Many LDS readers of Ulrich’s book will find themselves wondering where she places the Church in her schematic of women’s history and whether she discuss her own prominent role in Mormon feminism. Such readers will already know that Ulrich was a member of the Boston circle that authored Mormon Sisters and founded the Exponent II magazine. She discusses these efforts in the context of second-wave feminism, where “the past became a guide to the future,” though Ulrich does not delve into the then-radical nature of her cohort and their hopes of changing the Church (218). Rather, she transitions to discussing the failures of an activism “that didn’t provide answers” even as she addresses a younger generation of women that are not appreciative of the freedoms bought by feminist foremothers. Yet Ulrich’s own foray into being an “outrageous,” even “naughty,” feminist is passed over lightly as she explains her choice to study colonial women to distance herself from her “own [Mormon] life and culture” (xxix-xxx). 

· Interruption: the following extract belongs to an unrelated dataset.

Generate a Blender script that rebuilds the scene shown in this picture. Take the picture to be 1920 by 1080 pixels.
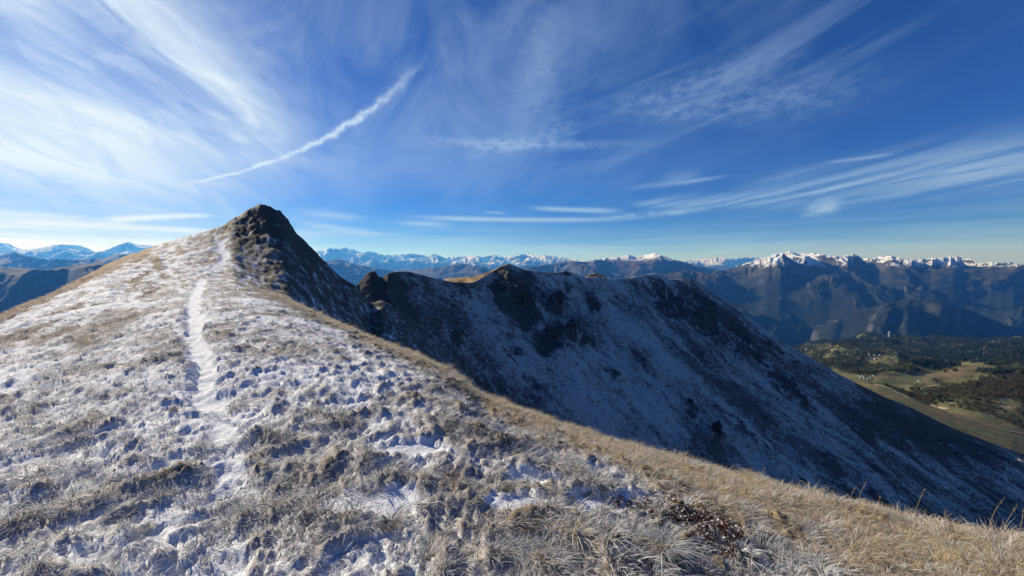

Throughout the text, Ulrich muses about how women’s history is remembered: “As we have seen over and over again in this book, historical icons can be appropriated for contradictory causes. . . . Confronting these shifting meanings, some people wonder whether history has any value at all. At any given moment it is hard to know whom to believe or what to trust. That’s why details matter. . . . Details keep us from falling into the twin snares of ‘victim history’ and ‘hero history.’ Details let us out of boxes created by slogans” (226). 

To close her book, Ulrich explains that women who make history matter only “when later generations care” (229). Certainly today’s women do care, as evidenced by the popularity of the merchandise bearing Ulrich’s quotation. For each time a girl writes in her diary that has “Well-Behaved Women Seldom Make History” embossed on the cover, she is telling her own stories of being outstanding, exemplary, and even a wee bit misbehaved. In doing so, she’ll be the kind of woman that future generations of historians will come to study. 

Laurel Thatcher Ulrich. Well-Behaved Women Seldom Make History. New York City: Knopf, 2007. 320 pp., cloth, $24.00.